Pour réduire la volatilité des marchés de capitaux internationaux, certains préconisent l'institution d'une taxation légère des transactions de change, sorte de «grain de sable pour gripper l'engrenage» et décourager la spéculation (c'est la taxe Tobin, du nom de l'économiste qui a été le premier à la proposer). Le FMI doute qu'il soit faisable d'imposer cette taxe universellement (ce qui serait nécessaire pour éviter les détournements de flux financiers) et qu'elle soit efficace. En fait, pour décourager la spéculation—qui peut rapporter gros—, il faudrait une taxe Tobin relativement élevée, qui frapperait aussi les transactions non spéculatives liées aux échanges commerciaux. En outre, la taxe Tobin tendrait à dissuader les investisseurs « à contre-courant » de s'opposer aux tendances du marché qui ne cadrent pas avec les fondamentaux économiques.
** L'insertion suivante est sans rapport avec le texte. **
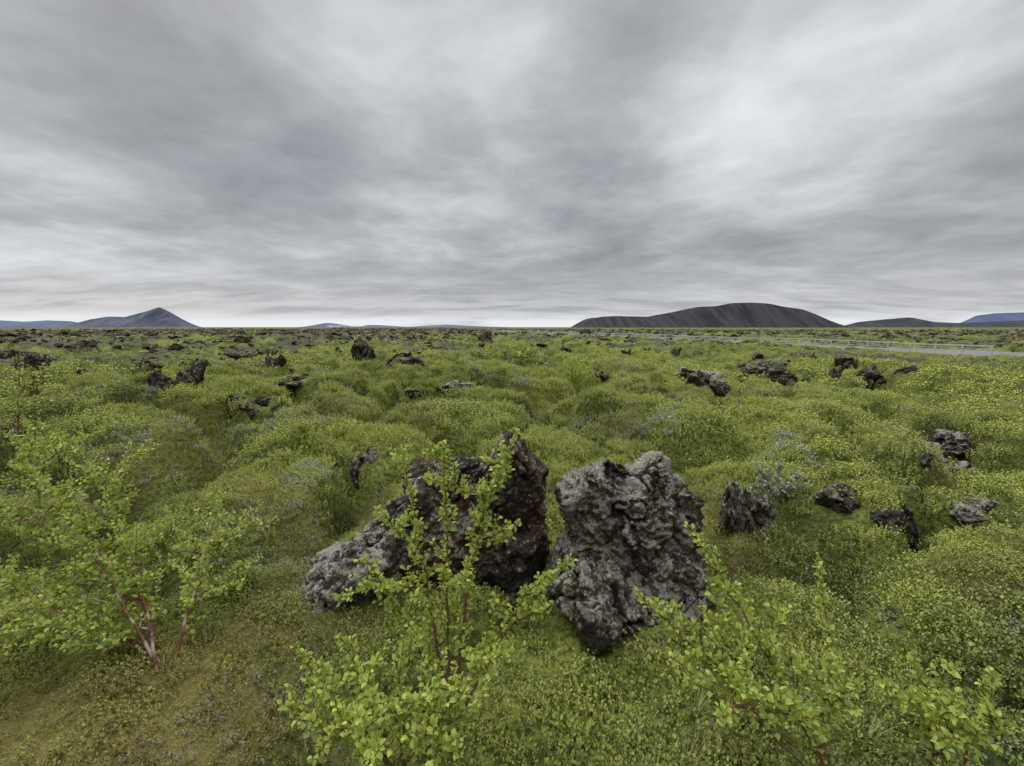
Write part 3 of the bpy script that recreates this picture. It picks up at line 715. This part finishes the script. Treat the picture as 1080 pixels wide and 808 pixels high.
# ------------------------------------------------------------------ mountains
def hillmat(name, c1, c2, scale, snow=None, st_=(1, 1, .35)):
    m, t, b = newmat(name); p = pos(t)
    n_ = t.noise(t.vec(p, st_), scale, 6, .6)
    c = t.mix(t.mr(n_, .35, .65), c1, c2)
    if snow:
        c = t.mix(t.mr(t.noise(p, scale*.6, 5, .6), .54, .60), c, snow)
    t.l.new(c, b.inputs['Base Color']); return m
def ridge(name, prof, D, thick, mat, nz=.12, crater=False, seed=0, gul=60.):
    pts = np.array([W(px, py, D) for px, py in prof]); xs = np.linspace(pts[0, 0], pts[-1, 0], 300)
    top = np.interp(xs, pts[:, 0], pts[:, 2])+4; kk = 3; top = np.convolve(np.pad(top, kk, 'edge'), np.ones(2*kk+1)/(2*kk+1), 'valid')
    vs = np.linspace(-1, 1, 90); Xg, Vg = np.meshgrid(xs, vs); Tg = np.tile(top, (len(vs), 1))
    av = np.abs(Vg)
    cs = np.clip((1-av)/(.5 if crater else 1.0), 0, 1)
    edge = np.clip(np.minimum((Xg-xs[0]), (xs[-1]-Xg))/(xs[-1]-xs[0]), 0, 1)
    if crater: cs = cs*(1-.6*np.exp(-(Vg/.33)**4)*sm(.08, .3, edge))
    slope = np.sin(np.clip(cs, 0, 1)*math.pi)
    g_ = 1-2*np.abs(fbm2(Xg/gul+seed, Vg*1.0+seed, 3, seed)); Z = (Tg+6)*cs*(1+nz*slope*(g_-.5))-6
    u = (Xg-xs.mean())/(xs[-1]-xs[0])*2
    th_ = thick*np.sqrt(np.clip(1-.85*u*u, .1, 1))
    Yg = D+Vg*th_+(.5*th_ if crater else 0)
    me = gridmesh(name, Xg, Yg, Z); return mkobj(name, me, mat)
m_crater = hillmat("volcanic_gravel", (.024, .024, .027), (.056, .055, .058), .035, None, (1, .10, .10))
m_hillL = hillmat("hazed_mountain", (.060, .075, .115), (.11, .13, .165), .006)  # blue-grey base colours here and below carry painted distance haze
m_far = hillmat("distant_mountain", (.085, .12, .20), (.12, .16, .24), .002)
m_low = hillmat("dark_lava_hills", (.034, .040, .050), (.060, .068, .072), .01)
m_snow = hillmat("snowy_mountain", (.09, .12, .18), (.13, .16, .22), .0012, (.55, .58, .64))
ridge("crater_hill", [(596, 352), (604, 348), (614, 342.5), (625, 337), (634, 334.8), (650, 334), (670, 334.5), (692, 334.8), (704, 333.5), (720, 330.5), (740, 327), (758, 323), (772, 320.3), (792, 319.6), (812, 320.8), (826, 324), (845, 326.5), (860, 332), (880, 341), (900, 349.5), (908, 353)], 2300, 420, m_crater, .10, True, 3, 26)
ridge("mountain", [(66, 349), (80, 342), (95, 337), (115, 334), (132, 334.5), (145, 331), (156, 328), (168, 324), (177, 328), (190, 336), (203, 344), (212, 349)], 6500, 450, m_hillL, .25, False, 5, 120)
ridge("low_hills", [(-60, 336), (0, 338), (25, 339.5), (50, 338), (75, 339), (95, 343), (130, 349)], 7500, 500, m_far, .1, False, 6, 300)
ridge("snowy_mountains", [(250, 349), (320, 345), (345, 340.5), (365, 343), (400, 343), (430, 345), (470, 342.5), (510, 344.5), (560, 346), (640, 349)], 8500, 500, m_snow, .1, False, 7, 300)
ridge("low_hills", [(300, 350), (400, 346), (470, 345.5), (540, 346.5), (590, 347.5), (650, 350)], 4000, 300, m_low, .1, False, 12, 200)
ridge("low_hills", [(860, 350), (890, 344), (905, 340), (935, 337), (960, 335), (985, 340), (1010, 341), (1045, 340), (1080, 338), (1130, 338), (1200, 344)], 4200, 300, m_low, .15, False, 8, 120)
ridge("mountain", [(1000, 348), (1015, 340), (1030, 333), (1050, 330.5), (1080, 329.5), (1120, 329), (1170, 336), (1200, 345)], 8300, 500, m_far, .1, False, 9, 300)
print("done", best)
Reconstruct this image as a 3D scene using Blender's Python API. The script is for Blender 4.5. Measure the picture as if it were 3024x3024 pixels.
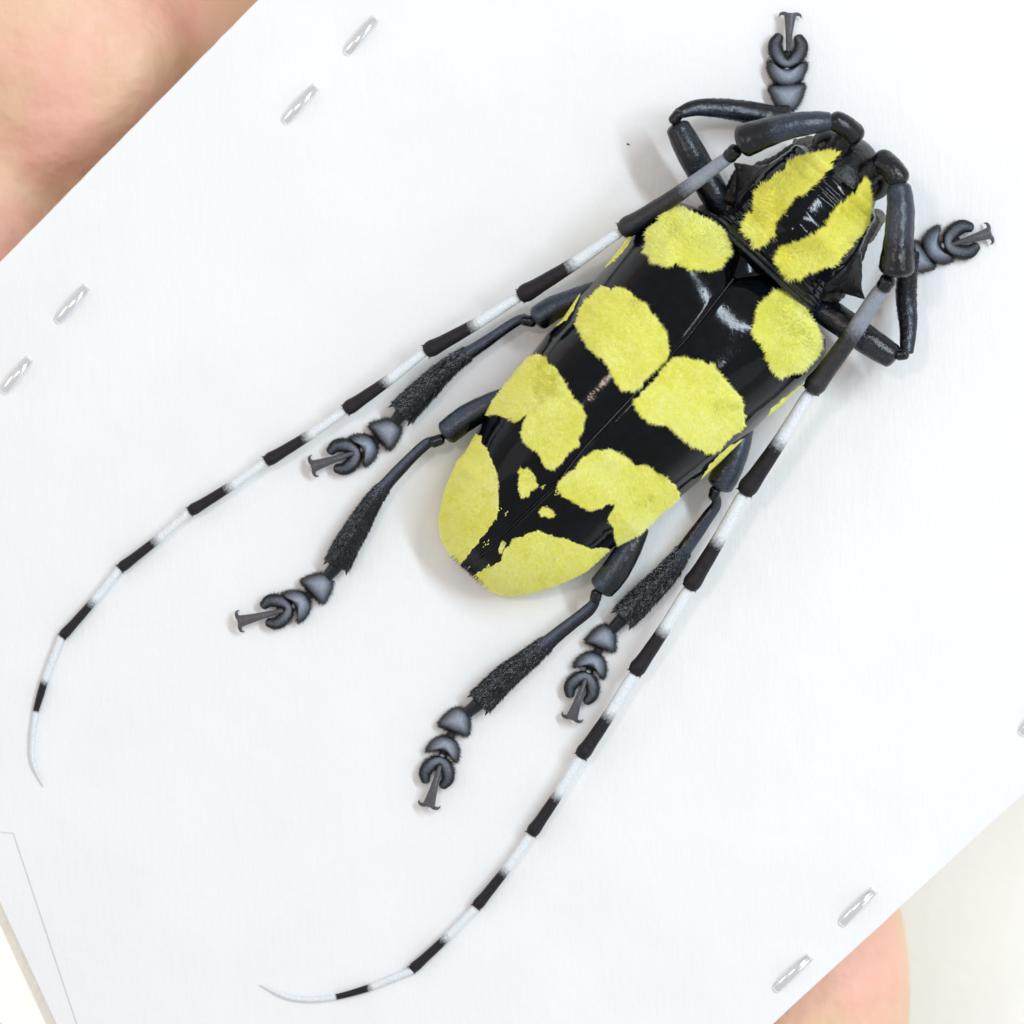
import bpy, bmesh, math, random
import numpy as np
from mathutils import Vector

random.seed(4); rng = np.random.default_rng(4)
for o in list(bpy.data.objects): bpy.data.objects.remove(o)
S = bpy.context.scene
S.unit_settings.system = 'METRIC'; S.unit_settings.scale_length = 0.01      # 1 unit = 1 cm, everything at true size
K = 0.0025        # cm per photo pixel on the card
D = 8000.0        # camera height above the card, in the same pixels (20 cm)

# ------------------------------------------------------------------ camera
cam = bpy.data.cameras.new('camera'); camo = bpy.data.objects.new('camera', cam)
S.collection.objects.link(camo); S.camera = camo
camo.location = (0, 0, D*K); cam.sensor_width = 36; cam.lens = 36*D/3024.0
cam.clip_start = 0.5; cam.clip_end = 500
cam.dof.use_dof = True; cam.dof.focus_distance = D*K-0.45; cam.dof.aperture_fstop = 0.28

# ------------------------------------------------------------------ world and lamps (indoor daylight from windows, plus added side fill)
W = bpy.data.worlds.new('World'); S.world = W; W.use_nodes = True
bg = W.node_tree.nodes['Background']; bg.inputs[0].default_value = (1.0, 0.985, 0.96, 1); bg.inputs[1].default_value = 0.70
def area(name, loc, target, sx, sy, energy, col):
    l = bpy.data.lights.new(name, 'AREA'); l.shape = 'RECTANGLE'; l.size = sx; l.size_y = sy
    l.energy = energy; l.color = col
    o = bpy.data.objects.new(name, l); S.collection.objects.link(o); o.location = loc
    o.rotation_euler = (Vector(target)-Vector(loc)).to_track_quat('-Z', 'Y').to_euler(); return o
area('window_lamp', (18, 9.5, 23.5), (0.8, 1.2, 0), 20, 1.7, 6800, (0.76, 0.89, 1.0))
area('side_fill_lamp', (38, -14, 17), (0, 0, 0), 26, 20, 1200, (0.97, 0.97, 1.0))  # unseen broad fill light added on the right
area('left_fill_lamp', (-38, 6, 20), (0, 0, 0), 26, 20, 1500, (1.0, 0.97, 0.95))  # unseen broad fill light added on the left
area('room_lamp', (-9, 6.5, 30), (0, 0, 0), 2.4, 2.6, 1500, (1.0, 0.80, 0.72))
S.view_settings.view_transform = 'Standard'; S.view_settings.look = 'None'
S.view_settings.exposure = -0.06; S.view_settings.gamma = 1.0
S.render.engine = 'CYCLES'

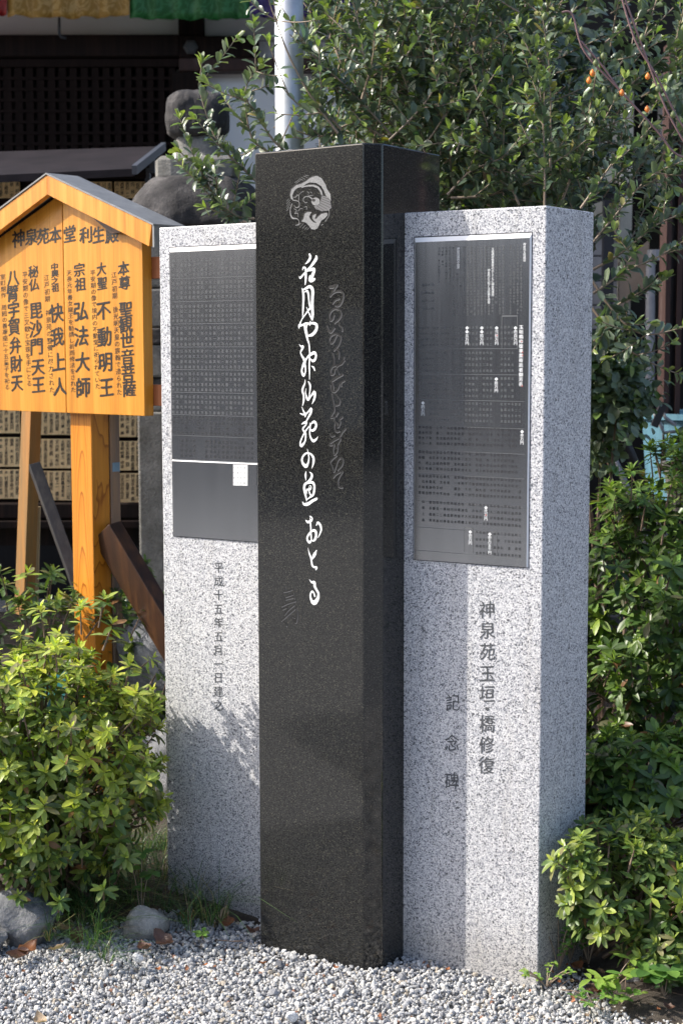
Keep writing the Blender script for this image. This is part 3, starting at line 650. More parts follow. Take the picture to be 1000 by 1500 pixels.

La taxe Tobin risque donc de réduire la liquidité des marchés et d'en accroître en réalité la volatilité—ce qui est manifestement à l'opposé du but recherché. (Ceux qui la préconisent cherchent parfois à en rehausser l'attrait en proposant que le produit de cette taxe soit réservé aux pays les plus pauvres. Le FMI est on ne peut plus favorable à l'idée d'accroître l'aide au développement, mais il n'y a pas besoin pour cela d'une taxe Tobin.)

* * *

En conclusion, même si une architecture financière internationale plus solide est en train d'émerger, il est crucial pour réduire la fréquence et la gravité des crises que les pays remédient à leurs faiblesses avant d'y être contraint par une crise. C'est ce qu'ont manqué de faire quasiment tous les pays émergents qui ont essuyé des crises financières au cours des dix dernières années. Une des vérités de la nouvelle économie financière est que pour jouir des bienfaits de la mondialisation et réduire le risque de fluctuations déstabilisatrices de la confiance des investisseurs, un pays doit obligatoirement avoir une politique économique et des institutions de la plus haute qualité. Le FMI a pour tâche d'y aider ses pays membres.